Equally remarkable is the world’s oldest battery, the Baghdad Battery, a ceramic jar containing a copper tube and iron rod. Uncovered in Iraq in 1938, the device is thought to date back between the years 200 BC and 200 AD. Though it is still debated whether the artefact really was a battery in a practical sense, experiments have proven that it would have been able to produce a current.

Elsewhere in history, Ancient Mesopotamia gave us what’s widely considered the earliest existing work of literature, the “Epic of Gilgamesh”. But we also have the Mesopotamians to thank for the way we record time, as they popularised measuring some units in blocks of sixty; like having sixty seconds in a minute, sixty minutes in an hour, and three-hundred-and-sixty degrees in a circle – methods we obviously still use today, thousands of years later.
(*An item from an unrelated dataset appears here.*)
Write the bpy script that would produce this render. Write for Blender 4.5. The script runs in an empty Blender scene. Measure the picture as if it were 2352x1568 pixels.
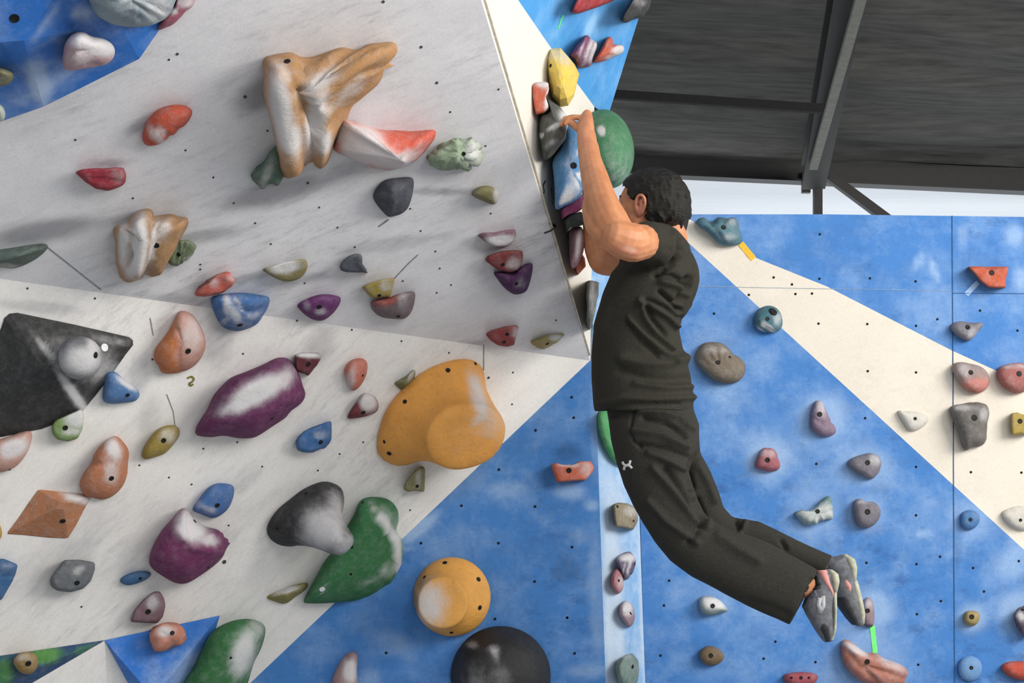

Meanwhile, at a much later point in history, the Vikings may have also had some mysterious time-and-place technology at their disposal, in the form of incredibly advanced sundials. Archaeological evidence suggests that they used what are now known as “sunstones” for navigation; special, clear, crystal-like stones which made it possible to chart the sun even when it was too cloudy for traditional methods. It’s only relatively recently that today’s researchers have been able to get their heads around how they work!

And, of course, to this day, the Four Great Inventions of China are still widely recognised and celebrated; the compass, gunpowder, papermaking and printing, all of which revolutionized society when they were developed between the third and eleventh centuries AD. Clearly all four of those fields have come on a lot over the past one thousand years or so, but it’s yet another reminder that most of what we have today - whether in simpler forms, or not - was actually around a long time ago.

Why, then, whenever a building or a story from the past feels in any way incomprehensible to us, should we so quickly rush to various pseudo-archaeological explanations? Rather than “ancient aliens”, perhaps it’d make more sense that civilizations long gone might’ve simply been skilled and equipped enough to achieve something as grand as the Pyramids, or Stonehenge, or the Easter Island Statues?

Ancient technology from across the globe is and was significantly more advanced than it usually gets credit for… with inventions typically associated with the Renaissance Period or even the Industrial Revolution often predating those times by thousands of years. And that’s how ancient civilizations had modern technology.